On August 21, 2012, in a highly unusual disagreement with a rulemaking action by a Federal agency, the D.C. Circuit Court of Appeals sent the Environmental Protection Agency’s (“EPA”) Cross-State Air Pollution, or Transport, Rule, governing sulfur dioxide (“SO2”) and oxides of nitrogen (“NOx”) emissions, back to the agency with firm instructions to try again, and, next time, do a better job.  What makes this decision somewhat unusual is that cross-state rules had previously been implemented by EPA for PM2.5 and ozone, and upheld by the D.C. Circuit, see, e.g., Michigan v. EPA, 213 F.3d 663 (D.C. Cir. 2000) and North Carolina v. EPA, 531 F.3d 896 (D.C. Cir. 2008). 

In its decision in EME Homer City Generating, L.P., et al. v. EPA, et al., Case No. 11-1302, the D.C. Circuit took strong issue with EPA’s attempt to meet its responsibility under Clean Air Act § 110(a)(2)(D)(i)(I), 49 U.S.C. § 7410(a)(2)(D).  That section, the “good neighbor” provision, requires, in pertinent part, that, after EPA sets National Ambient Air Quality Standards (“NAAQS”), 42 U.S.C. § 7409, and designates areas within each state which exceed the NAAQS, 42 U.S.C. § 7407(d), or “nonattainment” areas, states must develop a state implementation plan (“SIP”), 42 U.S.C. § 7410, which includes provisions prohibiting any emissions source or activity “which will – contribute significantly to nonattainment in, or interfere with maintenance by, any other state with respect to any such national primary or secondary ambient air quality standard.”  The D.C. Circuit found major legal flaws in EPA’s Transport Rule. 
 

First, and most important, the Court found that EPA’s rule did not comport with its statutory mandate to limit its rule to the amount of emissions from upwind states that contribute “significantly to nonattainment” in downwind states.  Instead, EPA created an independent measure below which upwind states’ emissions contributions are viewed as “insignificant” with regard to the absolute amount of their contribution to downwind violations.  In setting such a level, moreover, EPA ignored the statute’s “proportionality” requirement, and required some upwind states to “share the burden of reducing other upwind states’ emissions.”  North Carolina, supra, 531 F.3d at 921. 
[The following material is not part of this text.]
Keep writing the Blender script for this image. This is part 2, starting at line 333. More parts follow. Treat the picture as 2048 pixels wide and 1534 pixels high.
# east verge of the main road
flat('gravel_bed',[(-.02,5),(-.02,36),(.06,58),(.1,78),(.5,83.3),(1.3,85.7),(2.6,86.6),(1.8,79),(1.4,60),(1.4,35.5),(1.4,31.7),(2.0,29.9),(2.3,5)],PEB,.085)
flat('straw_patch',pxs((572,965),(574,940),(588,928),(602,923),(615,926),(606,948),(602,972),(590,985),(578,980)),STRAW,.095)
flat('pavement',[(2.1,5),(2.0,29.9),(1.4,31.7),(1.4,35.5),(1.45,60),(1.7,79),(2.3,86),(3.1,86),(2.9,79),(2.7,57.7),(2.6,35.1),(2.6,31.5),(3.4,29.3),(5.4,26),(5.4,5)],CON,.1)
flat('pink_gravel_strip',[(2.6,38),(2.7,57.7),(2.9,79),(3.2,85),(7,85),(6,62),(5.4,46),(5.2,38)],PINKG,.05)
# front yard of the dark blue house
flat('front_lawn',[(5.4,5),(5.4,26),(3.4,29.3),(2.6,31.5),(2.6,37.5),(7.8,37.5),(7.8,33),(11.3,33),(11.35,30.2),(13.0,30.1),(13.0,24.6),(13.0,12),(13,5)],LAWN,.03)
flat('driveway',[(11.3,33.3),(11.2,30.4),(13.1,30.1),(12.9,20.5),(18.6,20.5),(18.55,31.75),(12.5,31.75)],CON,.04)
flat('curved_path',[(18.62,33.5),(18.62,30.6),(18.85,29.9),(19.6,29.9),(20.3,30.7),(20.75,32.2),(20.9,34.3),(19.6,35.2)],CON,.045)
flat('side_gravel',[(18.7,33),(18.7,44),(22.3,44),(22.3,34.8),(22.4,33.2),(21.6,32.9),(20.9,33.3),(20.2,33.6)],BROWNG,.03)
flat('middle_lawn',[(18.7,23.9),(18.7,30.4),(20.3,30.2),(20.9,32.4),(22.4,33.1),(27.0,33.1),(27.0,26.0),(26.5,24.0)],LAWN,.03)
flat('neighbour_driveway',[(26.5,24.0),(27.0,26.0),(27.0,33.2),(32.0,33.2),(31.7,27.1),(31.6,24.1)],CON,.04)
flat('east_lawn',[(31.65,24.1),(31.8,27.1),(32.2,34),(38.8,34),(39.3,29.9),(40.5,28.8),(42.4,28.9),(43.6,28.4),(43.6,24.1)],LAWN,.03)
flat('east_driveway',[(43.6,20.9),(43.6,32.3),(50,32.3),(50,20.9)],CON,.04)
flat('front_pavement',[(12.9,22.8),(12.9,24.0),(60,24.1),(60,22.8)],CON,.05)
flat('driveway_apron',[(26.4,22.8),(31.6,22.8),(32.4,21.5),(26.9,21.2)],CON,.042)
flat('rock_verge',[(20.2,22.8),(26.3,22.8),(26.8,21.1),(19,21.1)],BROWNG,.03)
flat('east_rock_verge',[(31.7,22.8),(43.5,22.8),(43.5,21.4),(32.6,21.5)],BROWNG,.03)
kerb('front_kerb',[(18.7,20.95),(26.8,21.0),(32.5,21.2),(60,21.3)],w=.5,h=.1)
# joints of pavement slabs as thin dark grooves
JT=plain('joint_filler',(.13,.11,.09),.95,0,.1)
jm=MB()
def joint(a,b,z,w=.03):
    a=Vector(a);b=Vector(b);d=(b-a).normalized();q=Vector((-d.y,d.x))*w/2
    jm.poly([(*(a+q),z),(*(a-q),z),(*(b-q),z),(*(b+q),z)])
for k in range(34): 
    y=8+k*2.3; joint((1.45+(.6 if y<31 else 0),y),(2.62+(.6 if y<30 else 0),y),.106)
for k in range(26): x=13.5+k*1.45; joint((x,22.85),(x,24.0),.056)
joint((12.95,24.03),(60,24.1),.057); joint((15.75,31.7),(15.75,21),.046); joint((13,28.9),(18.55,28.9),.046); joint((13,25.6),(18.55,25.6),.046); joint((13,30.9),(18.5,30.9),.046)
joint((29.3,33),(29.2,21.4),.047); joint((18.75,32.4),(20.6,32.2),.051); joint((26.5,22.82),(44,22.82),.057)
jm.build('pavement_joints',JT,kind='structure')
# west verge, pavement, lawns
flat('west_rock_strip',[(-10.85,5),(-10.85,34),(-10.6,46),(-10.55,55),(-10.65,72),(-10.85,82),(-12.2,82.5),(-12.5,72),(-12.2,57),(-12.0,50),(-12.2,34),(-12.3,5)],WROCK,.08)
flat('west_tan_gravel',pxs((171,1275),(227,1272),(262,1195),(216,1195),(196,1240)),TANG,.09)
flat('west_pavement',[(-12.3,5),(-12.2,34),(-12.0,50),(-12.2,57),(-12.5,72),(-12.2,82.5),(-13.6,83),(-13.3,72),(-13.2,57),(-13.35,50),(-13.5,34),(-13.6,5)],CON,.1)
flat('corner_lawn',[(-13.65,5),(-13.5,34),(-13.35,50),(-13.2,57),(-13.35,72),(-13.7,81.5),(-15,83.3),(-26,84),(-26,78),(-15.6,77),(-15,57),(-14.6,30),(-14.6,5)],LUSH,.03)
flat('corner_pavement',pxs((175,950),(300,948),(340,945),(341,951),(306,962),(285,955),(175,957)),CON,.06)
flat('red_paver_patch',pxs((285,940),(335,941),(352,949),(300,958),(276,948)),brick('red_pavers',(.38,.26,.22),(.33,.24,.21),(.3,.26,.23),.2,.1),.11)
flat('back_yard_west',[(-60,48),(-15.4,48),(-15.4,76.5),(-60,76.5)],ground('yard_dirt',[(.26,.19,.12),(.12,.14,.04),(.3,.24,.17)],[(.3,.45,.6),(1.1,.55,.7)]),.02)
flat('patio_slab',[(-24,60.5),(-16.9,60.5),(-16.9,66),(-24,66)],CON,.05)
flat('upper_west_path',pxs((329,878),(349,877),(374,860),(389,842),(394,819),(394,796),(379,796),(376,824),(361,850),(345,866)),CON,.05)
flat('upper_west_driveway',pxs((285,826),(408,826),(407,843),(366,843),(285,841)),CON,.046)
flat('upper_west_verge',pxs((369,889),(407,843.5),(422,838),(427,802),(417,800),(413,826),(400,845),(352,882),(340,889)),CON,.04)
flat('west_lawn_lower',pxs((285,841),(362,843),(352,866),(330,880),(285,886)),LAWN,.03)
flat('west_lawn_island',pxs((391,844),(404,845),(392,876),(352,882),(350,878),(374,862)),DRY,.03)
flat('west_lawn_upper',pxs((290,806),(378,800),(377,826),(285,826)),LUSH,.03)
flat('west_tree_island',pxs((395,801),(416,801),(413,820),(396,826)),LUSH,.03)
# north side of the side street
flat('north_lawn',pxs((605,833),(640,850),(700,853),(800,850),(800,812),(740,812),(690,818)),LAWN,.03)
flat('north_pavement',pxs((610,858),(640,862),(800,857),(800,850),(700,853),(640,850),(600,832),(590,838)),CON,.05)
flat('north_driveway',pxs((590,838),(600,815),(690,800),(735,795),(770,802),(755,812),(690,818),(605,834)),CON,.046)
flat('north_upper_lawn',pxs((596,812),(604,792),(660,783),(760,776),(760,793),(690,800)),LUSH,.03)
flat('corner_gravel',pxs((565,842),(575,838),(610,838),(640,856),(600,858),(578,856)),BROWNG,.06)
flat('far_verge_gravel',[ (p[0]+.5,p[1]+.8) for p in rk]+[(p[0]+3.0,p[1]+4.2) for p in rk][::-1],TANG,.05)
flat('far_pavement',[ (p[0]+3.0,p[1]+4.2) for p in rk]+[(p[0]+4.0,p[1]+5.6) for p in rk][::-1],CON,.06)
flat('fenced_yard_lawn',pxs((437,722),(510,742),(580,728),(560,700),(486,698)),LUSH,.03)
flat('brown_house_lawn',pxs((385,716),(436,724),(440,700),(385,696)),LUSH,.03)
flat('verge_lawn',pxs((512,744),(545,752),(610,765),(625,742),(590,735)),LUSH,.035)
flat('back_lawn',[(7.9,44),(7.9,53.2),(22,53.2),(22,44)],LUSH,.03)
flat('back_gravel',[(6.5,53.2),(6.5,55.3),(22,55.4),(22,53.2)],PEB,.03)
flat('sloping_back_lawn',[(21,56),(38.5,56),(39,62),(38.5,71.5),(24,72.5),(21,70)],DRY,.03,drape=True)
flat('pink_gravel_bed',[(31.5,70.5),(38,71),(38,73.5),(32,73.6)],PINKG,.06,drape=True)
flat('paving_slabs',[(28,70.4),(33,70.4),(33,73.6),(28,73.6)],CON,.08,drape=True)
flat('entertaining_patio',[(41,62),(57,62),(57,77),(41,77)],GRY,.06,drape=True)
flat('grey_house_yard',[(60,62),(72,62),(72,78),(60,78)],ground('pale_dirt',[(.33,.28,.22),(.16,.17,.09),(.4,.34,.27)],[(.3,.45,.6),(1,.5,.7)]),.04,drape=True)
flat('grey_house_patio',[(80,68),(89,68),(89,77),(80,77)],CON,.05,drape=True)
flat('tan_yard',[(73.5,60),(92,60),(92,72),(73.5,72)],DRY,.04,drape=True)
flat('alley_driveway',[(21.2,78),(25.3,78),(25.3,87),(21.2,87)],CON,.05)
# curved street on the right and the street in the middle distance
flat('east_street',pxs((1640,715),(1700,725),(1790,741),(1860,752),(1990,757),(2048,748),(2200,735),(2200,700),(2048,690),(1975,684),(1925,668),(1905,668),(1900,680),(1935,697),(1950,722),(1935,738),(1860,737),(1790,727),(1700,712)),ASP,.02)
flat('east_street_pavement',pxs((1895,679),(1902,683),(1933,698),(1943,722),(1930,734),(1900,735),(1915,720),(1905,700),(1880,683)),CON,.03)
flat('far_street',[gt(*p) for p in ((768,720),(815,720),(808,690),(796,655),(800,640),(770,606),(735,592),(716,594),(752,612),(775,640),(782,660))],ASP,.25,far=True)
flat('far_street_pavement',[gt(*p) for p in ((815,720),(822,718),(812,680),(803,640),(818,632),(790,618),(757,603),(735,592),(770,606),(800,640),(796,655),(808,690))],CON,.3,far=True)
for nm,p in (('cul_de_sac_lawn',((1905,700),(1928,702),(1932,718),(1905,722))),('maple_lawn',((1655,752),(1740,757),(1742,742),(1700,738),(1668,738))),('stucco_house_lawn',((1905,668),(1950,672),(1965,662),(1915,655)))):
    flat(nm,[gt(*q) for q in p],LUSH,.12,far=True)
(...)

Second, the Court found that EPA had erroneously issued Federal Implementation Plans (“FIP”) simultaneously with and as an integral part of the Transport Rule.  In the Court’s view, this simultaneous issuance of the FIP was both legally unpalatable and practicably impossible.  In the first instance, it violated the Federal/State partnership implicit in the Clean Air Act, wherein EPA makes the rules and the states have largely unfettered discretion, constrained only by the Clean Air Act itself, as to the manner in which the rules are implemented, as memorialized in the SIP.  The Court viewed the EPA’s simultaneous issuance of FIPs, without giving the impacted states a chance to issue their own SIPs, as a fatal incursion into state prerogatives.  In addition, and despite EPA’s argument to the contrary, the Court was unable to discern the way in which it would have been possible for the states to implement a standard in their own SIPs that, until the publication of the Transport Rule, EPA had failed to develop or promulgate. 

Finally, the Court gave EPA a hint of a rule that would be acceptable to it.  It pointed to a previous version EPA had considered during the proposal stage for the Transport Rule under which significant contributions to a given downwind area would collectively have to provide a “defined air quality improvement to the downwind state in the amount by which the downwind state exceeded the NAAQS. [Cites omitted.]  And the upwind states’ individual share of that collective duty would be defined in direct proportion to their original contributions to the downwind state.” 

In short, the D.C. Circuit abandoned in this case its typical deference to agency action and reminded EPA of its responsibility to Congress, to implement faithfully Congressional mandates, and to its partners, the states, to give them the collegiality and cooperation required by the Clean Air Act.